AIM: In the listing below, find the line with "0)).build('sticker_print', 'white', s_)", then repeat exactly every line from the top through that one.

━━━━━ PROVIDED MATERIAL ━━━━━

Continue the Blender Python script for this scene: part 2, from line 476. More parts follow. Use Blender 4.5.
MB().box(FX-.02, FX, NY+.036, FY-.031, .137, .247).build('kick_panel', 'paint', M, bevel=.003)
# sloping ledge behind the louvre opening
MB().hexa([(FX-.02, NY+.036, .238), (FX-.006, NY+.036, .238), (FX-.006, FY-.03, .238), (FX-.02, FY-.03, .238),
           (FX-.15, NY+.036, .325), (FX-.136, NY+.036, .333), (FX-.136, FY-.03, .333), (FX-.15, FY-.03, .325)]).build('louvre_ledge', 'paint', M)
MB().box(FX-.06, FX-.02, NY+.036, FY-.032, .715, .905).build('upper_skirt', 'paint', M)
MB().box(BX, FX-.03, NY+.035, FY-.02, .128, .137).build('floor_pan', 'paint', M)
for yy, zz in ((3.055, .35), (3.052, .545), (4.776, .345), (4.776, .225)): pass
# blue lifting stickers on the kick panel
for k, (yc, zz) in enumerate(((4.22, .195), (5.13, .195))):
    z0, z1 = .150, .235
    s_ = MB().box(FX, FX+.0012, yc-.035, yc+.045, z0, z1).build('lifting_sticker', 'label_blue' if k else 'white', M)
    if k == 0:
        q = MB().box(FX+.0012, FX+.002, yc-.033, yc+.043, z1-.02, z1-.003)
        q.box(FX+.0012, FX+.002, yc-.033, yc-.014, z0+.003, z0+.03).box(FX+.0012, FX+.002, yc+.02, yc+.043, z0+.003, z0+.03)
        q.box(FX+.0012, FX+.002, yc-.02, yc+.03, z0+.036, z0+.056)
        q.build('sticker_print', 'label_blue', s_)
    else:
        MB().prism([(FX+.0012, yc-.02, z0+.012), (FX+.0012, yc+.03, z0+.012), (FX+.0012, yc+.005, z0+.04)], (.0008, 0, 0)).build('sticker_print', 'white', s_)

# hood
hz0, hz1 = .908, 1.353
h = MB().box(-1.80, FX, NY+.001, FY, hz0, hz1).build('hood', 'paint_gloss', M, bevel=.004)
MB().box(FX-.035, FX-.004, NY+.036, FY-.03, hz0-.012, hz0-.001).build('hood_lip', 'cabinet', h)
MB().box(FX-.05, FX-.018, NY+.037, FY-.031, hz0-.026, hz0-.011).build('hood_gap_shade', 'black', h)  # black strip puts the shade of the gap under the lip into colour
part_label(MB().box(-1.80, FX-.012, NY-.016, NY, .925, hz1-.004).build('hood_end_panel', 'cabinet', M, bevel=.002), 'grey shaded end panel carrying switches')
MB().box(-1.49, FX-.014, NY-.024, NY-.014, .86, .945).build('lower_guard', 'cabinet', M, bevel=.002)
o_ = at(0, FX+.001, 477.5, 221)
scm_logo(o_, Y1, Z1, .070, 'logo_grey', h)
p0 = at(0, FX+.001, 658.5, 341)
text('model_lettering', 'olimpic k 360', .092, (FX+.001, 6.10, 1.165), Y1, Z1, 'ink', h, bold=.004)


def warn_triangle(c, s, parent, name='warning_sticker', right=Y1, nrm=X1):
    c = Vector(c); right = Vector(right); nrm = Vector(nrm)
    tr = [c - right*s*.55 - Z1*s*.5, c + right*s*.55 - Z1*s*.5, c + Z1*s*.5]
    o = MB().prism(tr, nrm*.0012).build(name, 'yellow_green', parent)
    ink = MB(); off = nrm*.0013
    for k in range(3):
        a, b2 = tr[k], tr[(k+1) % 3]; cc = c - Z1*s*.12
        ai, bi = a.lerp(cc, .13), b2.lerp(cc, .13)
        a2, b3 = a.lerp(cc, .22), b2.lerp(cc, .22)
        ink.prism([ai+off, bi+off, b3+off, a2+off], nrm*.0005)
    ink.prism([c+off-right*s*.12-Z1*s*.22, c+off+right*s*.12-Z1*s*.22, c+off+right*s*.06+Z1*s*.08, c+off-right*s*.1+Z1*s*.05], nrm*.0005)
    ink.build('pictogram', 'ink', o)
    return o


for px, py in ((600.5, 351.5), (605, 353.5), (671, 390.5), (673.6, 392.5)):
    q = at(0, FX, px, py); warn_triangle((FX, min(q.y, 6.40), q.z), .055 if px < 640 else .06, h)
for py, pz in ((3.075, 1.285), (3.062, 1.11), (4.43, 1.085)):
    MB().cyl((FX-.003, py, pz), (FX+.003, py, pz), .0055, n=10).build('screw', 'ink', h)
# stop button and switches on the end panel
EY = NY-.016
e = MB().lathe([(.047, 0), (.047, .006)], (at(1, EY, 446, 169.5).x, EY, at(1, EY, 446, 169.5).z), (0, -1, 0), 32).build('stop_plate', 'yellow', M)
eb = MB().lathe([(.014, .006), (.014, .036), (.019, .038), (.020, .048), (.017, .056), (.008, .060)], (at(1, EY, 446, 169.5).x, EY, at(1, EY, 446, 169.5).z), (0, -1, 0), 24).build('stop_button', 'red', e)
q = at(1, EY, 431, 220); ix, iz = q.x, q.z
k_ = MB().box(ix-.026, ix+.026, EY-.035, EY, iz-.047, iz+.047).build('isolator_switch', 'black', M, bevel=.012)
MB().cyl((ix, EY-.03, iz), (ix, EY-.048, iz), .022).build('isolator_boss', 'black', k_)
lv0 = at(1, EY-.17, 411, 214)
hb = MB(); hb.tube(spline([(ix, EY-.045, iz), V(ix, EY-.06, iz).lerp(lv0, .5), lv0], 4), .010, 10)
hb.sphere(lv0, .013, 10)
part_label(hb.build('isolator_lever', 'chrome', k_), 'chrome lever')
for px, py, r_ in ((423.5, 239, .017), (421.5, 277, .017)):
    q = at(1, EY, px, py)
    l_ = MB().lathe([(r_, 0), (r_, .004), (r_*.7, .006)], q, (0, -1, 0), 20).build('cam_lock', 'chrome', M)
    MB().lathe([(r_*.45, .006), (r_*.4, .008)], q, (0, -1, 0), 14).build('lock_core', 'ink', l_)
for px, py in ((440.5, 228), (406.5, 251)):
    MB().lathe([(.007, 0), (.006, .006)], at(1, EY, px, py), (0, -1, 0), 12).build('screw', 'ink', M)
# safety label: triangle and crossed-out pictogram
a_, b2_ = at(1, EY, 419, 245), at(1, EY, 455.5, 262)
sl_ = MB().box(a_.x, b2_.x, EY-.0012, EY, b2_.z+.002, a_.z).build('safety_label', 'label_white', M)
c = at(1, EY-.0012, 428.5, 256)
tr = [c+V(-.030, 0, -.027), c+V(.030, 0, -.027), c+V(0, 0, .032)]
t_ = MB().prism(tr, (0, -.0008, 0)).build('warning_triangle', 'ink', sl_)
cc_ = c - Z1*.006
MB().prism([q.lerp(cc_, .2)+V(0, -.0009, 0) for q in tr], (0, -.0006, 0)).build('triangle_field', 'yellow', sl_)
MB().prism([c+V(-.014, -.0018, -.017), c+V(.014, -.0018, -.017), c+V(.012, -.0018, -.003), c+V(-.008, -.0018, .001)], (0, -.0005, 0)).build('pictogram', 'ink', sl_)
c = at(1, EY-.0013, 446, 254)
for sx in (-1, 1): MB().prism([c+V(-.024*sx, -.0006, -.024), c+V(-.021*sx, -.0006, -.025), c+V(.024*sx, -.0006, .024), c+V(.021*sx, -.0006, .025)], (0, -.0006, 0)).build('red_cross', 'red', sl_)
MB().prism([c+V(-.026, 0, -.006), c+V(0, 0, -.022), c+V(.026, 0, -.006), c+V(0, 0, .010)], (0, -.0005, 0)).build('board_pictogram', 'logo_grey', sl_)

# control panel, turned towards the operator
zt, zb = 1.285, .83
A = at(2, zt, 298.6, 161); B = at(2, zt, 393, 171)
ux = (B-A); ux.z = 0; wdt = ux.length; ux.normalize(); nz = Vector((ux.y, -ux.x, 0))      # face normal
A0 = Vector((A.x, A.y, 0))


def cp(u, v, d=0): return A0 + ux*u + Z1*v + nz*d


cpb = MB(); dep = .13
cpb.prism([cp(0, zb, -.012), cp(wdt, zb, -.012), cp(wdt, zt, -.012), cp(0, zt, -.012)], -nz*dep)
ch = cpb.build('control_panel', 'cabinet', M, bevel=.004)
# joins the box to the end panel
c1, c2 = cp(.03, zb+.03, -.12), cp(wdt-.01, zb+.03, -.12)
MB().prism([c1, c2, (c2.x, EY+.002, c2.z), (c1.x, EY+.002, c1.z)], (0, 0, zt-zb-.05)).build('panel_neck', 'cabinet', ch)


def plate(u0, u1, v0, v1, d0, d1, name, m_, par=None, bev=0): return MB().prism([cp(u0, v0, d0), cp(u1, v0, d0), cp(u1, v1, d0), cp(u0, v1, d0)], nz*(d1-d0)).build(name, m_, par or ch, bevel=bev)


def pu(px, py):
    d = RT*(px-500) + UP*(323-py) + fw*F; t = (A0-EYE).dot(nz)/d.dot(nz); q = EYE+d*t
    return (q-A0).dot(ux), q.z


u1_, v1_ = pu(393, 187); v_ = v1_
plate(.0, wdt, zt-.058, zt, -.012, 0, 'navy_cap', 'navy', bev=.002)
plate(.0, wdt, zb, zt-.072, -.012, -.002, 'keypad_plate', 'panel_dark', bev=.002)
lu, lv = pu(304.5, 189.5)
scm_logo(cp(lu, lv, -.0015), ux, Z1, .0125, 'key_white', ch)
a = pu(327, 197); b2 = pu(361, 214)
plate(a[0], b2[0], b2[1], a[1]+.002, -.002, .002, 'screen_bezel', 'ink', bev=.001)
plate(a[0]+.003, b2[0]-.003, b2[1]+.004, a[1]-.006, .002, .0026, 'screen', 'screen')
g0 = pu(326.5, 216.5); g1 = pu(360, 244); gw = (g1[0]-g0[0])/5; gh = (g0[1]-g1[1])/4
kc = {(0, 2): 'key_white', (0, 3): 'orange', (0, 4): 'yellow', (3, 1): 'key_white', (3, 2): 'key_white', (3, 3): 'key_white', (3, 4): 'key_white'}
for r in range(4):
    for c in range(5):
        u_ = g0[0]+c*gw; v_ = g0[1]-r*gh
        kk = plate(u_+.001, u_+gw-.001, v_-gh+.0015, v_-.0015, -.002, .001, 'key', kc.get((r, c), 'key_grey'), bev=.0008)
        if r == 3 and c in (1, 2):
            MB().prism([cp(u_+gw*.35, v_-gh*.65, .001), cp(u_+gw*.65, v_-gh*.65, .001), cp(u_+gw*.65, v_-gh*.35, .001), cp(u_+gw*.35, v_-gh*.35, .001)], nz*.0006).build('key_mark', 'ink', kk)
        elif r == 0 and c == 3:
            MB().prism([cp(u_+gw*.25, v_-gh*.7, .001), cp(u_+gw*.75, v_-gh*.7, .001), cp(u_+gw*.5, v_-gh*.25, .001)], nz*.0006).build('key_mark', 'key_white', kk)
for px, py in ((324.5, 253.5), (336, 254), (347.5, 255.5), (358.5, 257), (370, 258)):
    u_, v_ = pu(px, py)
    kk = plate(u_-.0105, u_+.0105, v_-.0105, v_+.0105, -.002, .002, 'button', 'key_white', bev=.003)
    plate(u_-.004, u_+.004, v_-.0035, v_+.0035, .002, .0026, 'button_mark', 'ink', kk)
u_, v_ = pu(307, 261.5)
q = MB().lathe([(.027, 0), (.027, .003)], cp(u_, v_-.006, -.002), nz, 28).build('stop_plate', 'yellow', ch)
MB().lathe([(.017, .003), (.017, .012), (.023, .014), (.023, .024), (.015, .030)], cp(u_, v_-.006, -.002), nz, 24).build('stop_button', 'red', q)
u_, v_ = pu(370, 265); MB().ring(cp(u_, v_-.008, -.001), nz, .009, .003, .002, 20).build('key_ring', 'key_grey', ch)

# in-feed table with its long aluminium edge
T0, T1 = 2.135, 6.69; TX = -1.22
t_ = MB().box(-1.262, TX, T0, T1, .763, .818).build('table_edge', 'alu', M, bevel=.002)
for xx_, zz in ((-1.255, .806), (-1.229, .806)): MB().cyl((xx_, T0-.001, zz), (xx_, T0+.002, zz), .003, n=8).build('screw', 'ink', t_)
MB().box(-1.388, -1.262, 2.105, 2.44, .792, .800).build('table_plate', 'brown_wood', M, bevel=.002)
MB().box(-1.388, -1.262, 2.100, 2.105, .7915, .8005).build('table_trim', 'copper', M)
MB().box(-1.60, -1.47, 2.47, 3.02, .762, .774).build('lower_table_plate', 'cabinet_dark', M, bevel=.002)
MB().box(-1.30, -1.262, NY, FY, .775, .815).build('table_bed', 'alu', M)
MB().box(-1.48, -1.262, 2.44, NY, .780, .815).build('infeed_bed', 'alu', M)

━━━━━

FINAL ANSWER:
Continue the Blender Python script for this scene: part 2, from line 476. More parts follow. Use Blender 4.5.
MB().box(FX-.02, FX, NY+.036, FY-.031, .137, .247).build('kick_panel', 'paint', M, bevel=.003)
# sloping ledge behind the louvre opening
MB().hexa([(FX-.02, NY+.036, .238), (FX-.006, NY+.036, .238), (FX-.006, FY-.03, .238), (FX-.02, FY-.03, .238),
           (FX-.15, NY+.036, .325), (FX-.136, NY+.036, .333), (FX-.136, FY-.03, .333), (FX-.15, FY-.03, .325)]).build('louvre_ledge', 'paint', M)
MB().box(FX-.06, FX-.02, NY+.036, FY-.032, .715, .905).build('upper_skirt', 'paint', M)
MB().box(BX, FX-.03, NY+.035, FY-.02, .128, .137).build('floor_pan', 'paint', M)
for yy, zz in ((3.055, .35), (3.052, .545), (4.776, .345), (4.776, .225)): pass
# blue lifting stickers on the kick panel
for k, (yc, zz) in enumerate(((4.22, .195), (5.13, .195))):
    z0, z1 = .150, .235
    s_ = MB().box(FX, FX+.0012, yc-.035, yc+.045, z0, z1).build('lifting_sticker', 'label_blue' if k else 'white', M)
    if k == 0:
        q = MB().box(FX+.0012, FX+.002, yc-.033, yc+.043, z1-.02, z1-.003)
        q.box(FX+.0012, FX+.002, yc-.033, yc-.014, z0+.003, z0+.03).box(FX+.0012, FX+.002, yc+.02, yc+.043, z0+.003, z0+.03)
        q.box(FX+.0012, FX+.002, yc-.02, yc+.03, z0+.036, z0+.056)
        q.build('sticker_print', 'label_blue', s_)
    else:
        MB().prism([(FX+.0012, yc-.02, z0+.012), (FX+.0012, yc+.03, z0+.012), (FX+.0012, yc+.005, z0+.04)], (.0008, 0, 0)).build('sticker_print', 'white', s_)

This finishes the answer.